[Start of DATA ENTRIES]

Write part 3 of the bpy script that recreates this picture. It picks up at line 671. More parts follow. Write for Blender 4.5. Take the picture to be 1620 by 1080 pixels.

[End of DATA ENTRIES]
[Start of DATA ENTRIES]

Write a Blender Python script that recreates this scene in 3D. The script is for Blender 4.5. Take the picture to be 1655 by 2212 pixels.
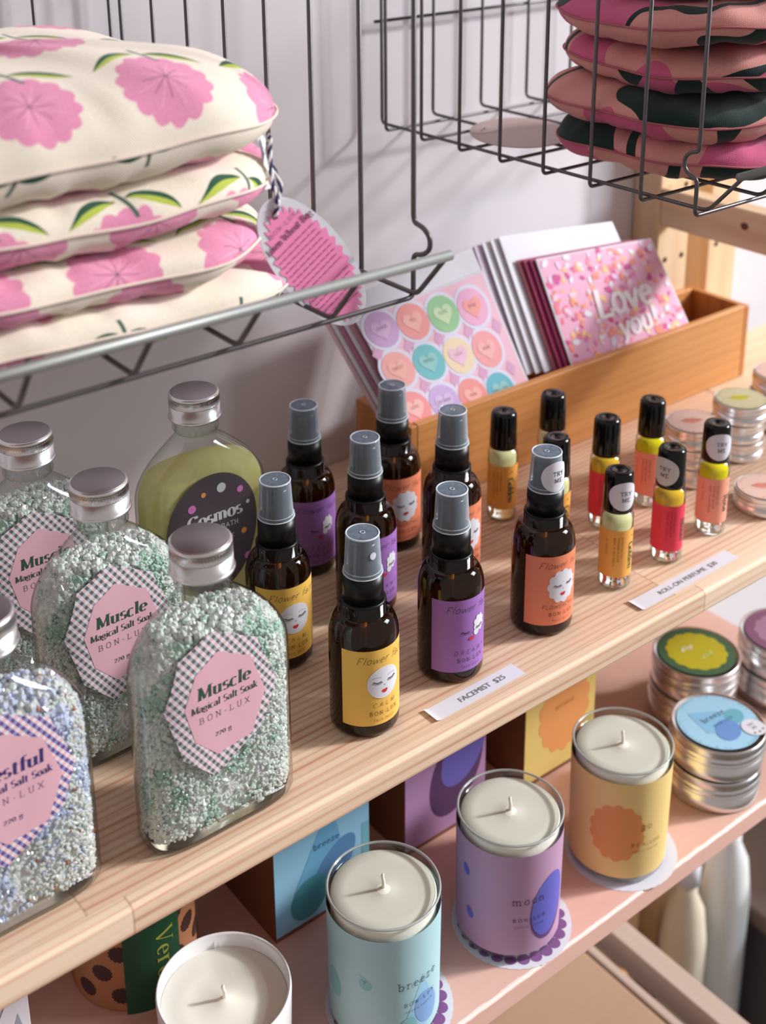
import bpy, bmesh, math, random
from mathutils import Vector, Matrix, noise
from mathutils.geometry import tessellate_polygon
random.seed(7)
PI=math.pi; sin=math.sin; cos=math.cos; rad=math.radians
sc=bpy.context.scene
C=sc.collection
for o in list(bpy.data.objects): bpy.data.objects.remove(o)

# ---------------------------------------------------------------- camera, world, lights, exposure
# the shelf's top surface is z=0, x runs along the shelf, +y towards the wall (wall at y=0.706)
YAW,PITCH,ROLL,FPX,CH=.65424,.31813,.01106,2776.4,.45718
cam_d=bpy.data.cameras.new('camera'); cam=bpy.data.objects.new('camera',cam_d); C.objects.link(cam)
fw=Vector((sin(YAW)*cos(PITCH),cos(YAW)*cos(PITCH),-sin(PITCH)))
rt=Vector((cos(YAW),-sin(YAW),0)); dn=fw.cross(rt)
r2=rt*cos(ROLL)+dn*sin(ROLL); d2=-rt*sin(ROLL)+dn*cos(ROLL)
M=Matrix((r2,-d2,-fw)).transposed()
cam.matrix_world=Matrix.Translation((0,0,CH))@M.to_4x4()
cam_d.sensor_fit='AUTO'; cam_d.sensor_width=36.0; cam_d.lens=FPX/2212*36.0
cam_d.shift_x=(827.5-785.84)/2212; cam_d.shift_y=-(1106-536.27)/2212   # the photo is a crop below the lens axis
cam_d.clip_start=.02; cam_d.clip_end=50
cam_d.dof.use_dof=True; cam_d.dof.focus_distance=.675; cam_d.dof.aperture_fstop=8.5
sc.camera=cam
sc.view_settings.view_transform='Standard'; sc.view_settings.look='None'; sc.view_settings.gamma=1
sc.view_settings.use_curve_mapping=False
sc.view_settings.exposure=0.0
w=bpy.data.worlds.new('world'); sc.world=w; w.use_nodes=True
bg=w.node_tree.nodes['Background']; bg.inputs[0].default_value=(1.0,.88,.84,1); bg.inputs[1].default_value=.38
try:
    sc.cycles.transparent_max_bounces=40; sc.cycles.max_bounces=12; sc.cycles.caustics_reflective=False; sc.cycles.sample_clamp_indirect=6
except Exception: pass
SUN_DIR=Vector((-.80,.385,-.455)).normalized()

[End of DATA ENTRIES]

* **WRITTEN REQUEST**
Go up to the line with "Write a Blender" and retype exactly from there through the line with "for o in list(bpy.data.objects): bpy.data.objects.remove(o)". Leave out pictures.

* **SOLUTION TO THIS PROBLEM**
Write a Blender Python script that recreates this scene in 3D. The script is for Blender 4.5. Take the picture to be 1655 by 2212 pixels.
import bpy, bmesh, math, random
from mathutils import Vector, Matrix, noise
from mathutils.geometry import tessellate_polygon
random.seed(7)
PI=math.pi; sin=math.sin; cos=math.cos; rad=math.radians
sc=bpy.context.scene
C=sc.collection
for o in list(bpy.data.objects): bpy.data.objects.remove(o)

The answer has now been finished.